**Task material:**
━━━━━━
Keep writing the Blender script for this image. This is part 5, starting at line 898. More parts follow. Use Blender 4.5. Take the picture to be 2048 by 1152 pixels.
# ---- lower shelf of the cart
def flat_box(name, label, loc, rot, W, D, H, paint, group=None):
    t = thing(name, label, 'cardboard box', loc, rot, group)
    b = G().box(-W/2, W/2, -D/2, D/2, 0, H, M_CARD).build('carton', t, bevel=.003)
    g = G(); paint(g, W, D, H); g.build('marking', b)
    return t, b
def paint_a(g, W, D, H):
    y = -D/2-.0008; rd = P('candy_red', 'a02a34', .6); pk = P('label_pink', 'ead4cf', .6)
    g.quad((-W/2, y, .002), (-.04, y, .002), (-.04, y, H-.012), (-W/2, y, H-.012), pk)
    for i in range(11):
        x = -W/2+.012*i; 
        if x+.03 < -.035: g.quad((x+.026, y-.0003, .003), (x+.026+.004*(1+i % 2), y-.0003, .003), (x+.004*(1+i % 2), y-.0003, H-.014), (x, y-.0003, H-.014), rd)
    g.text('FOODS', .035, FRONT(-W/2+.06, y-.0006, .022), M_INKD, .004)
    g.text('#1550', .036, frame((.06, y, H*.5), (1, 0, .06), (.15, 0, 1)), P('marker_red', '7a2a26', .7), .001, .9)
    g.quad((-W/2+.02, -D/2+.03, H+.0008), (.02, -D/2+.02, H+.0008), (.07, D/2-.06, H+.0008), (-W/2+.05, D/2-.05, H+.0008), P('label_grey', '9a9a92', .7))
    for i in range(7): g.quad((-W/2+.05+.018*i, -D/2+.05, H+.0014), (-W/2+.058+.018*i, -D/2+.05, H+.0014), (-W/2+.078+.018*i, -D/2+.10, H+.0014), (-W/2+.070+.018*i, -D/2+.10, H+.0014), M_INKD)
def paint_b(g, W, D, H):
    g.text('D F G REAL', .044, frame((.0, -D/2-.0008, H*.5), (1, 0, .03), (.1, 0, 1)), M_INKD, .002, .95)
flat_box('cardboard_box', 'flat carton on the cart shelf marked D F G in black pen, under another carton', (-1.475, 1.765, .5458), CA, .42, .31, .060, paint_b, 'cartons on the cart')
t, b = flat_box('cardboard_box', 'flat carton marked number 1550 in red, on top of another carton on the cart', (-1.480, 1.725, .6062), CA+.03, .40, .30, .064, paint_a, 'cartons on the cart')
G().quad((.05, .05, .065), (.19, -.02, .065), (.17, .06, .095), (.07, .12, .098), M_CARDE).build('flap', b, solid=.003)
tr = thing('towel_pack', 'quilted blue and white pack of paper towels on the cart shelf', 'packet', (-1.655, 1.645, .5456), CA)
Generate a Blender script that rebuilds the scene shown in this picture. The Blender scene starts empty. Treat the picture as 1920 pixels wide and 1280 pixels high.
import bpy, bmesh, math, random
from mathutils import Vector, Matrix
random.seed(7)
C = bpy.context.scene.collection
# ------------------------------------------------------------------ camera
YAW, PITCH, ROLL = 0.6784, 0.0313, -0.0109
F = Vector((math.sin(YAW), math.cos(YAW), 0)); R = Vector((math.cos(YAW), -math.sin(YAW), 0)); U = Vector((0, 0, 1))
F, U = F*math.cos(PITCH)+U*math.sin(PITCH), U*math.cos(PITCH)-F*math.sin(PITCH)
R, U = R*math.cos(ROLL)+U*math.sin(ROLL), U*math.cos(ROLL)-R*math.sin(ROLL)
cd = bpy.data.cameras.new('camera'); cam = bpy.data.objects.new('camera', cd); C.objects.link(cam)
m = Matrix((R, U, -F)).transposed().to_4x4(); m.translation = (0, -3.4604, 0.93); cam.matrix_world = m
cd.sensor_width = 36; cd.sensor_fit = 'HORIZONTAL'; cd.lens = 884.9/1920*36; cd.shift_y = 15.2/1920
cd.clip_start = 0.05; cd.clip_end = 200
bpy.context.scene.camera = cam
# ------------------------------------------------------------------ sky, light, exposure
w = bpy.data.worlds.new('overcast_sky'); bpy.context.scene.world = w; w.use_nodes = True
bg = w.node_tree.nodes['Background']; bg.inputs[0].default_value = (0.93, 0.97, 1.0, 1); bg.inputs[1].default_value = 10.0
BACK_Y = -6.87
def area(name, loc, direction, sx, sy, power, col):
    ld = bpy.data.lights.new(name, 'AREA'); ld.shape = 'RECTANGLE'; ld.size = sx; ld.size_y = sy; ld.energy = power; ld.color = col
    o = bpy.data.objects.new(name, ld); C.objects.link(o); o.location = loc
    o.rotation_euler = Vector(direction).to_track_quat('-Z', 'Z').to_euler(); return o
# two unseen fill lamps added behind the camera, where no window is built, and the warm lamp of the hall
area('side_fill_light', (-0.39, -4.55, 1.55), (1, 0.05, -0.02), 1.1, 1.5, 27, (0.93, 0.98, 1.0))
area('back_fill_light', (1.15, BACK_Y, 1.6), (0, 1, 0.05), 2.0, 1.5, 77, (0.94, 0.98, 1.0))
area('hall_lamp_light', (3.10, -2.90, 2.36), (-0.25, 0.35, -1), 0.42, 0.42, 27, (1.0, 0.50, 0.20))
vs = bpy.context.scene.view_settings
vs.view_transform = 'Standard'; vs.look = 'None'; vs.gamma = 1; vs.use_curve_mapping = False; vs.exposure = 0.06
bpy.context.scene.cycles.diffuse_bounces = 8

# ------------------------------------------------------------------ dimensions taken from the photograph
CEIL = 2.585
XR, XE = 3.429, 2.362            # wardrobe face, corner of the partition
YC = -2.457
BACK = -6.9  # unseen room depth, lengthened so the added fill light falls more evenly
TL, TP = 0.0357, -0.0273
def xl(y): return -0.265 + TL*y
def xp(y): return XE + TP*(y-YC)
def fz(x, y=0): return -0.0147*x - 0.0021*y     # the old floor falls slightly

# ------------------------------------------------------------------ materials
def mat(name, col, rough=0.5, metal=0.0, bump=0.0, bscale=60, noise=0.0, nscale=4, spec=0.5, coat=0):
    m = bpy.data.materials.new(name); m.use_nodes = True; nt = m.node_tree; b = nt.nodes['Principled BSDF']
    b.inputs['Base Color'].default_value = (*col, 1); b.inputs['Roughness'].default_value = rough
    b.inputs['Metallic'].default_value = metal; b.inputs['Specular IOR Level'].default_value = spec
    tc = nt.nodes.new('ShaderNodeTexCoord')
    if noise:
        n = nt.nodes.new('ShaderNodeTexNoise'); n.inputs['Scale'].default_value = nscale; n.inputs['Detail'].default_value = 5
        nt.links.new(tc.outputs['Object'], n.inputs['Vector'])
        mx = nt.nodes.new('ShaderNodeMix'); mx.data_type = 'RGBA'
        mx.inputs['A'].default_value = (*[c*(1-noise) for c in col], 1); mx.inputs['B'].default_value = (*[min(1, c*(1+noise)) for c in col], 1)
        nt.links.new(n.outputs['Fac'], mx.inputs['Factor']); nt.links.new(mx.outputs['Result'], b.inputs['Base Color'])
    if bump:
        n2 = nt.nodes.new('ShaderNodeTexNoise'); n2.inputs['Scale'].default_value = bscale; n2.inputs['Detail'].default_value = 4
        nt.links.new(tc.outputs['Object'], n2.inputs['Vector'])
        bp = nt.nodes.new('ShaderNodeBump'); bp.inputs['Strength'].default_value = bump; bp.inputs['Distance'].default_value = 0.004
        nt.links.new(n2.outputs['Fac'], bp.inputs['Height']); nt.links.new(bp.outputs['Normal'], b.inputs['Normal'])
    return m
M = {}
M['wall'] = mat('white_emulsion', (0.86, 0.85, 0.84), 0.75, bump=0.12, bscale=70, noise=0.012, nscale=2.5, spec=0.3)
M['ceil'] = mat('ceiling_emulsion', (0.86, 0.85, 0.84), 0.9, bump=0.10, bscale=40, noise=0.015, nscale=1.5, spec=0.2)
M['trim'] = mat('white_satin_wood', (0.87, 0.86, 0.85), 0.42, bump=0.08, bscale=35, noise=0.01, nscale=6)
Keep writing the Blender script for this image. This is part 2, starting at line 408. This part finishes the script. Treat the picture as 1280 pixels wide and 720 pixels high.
━━━━━━
From the records above, pull out every line containing the word "wide".

**Answer to the task:**
Generate a Blender script that rebuilds the scene shown in this picture. The Blender scene starts empty. Treat the picture as 1920 pixels wide and 1280 pixels high.
Keep writing the Blender script for this image. This is part 2, starting at line 408. This part finishes the script. Treat the picture as 1280 pixels wide and 720 pixels high.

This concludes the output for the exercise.